In one archival clip, he argues that he was better accepted as a result of emphasizing his queerness (“If I didn’t look feminine, I couldn’t work the white clubs”); in another, he tells David Letterman that “I was one of the first gay people to come out” before “God let me know that he made Adam to be with Eve, not Steve!” And at the peak of his fame, he has a vision that angels save his flight to Australia from crashing, renounces rock & roll and its decadent lifestyle, and enrolls in Bible school.

“To tell this story with richness. I had to look at Richard’s words,” says Cortés. “Richard’s like ‘Yeah, I used to be gay, but I’m not gay anymore—it’s an abomination.’ I’m not going to bowdlerize his story, but I’m letting him tell it.”

With his high pompadour and mascara, Richard’s use of queer aesthetics is apparent, but his actual Relationships are more confusing to consider. In the film, we hear from his longtime companion, Lee Angel, that she was “the love of his life,” and from his former wife, Ernestine, who contacted the production just as the film was wrapping to add her thoughts.

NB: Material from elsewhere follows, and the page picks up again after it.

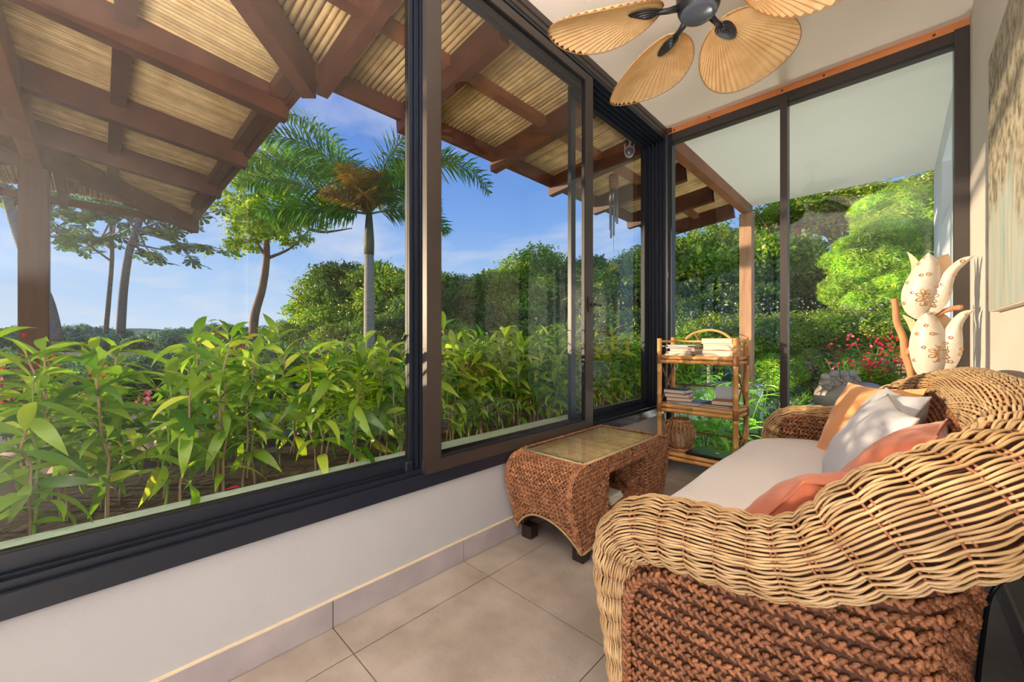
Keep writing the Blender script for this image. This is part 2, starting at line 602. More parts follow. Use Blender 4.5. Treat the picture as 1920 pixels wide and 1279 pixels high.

Cortés points out the importance of Sir Lady Java, a groundbreaking trans performer who befriended Richard soon after he moved with his family from Macon, Georgia, to Los Angeles in 1959. “She tells the truth about the harm he caused, but she understood that he wasn’t strong enough,” the director says. “Lady Java is really speaking for his experiences as a gay person in a way that he publicly did not speak about that much.”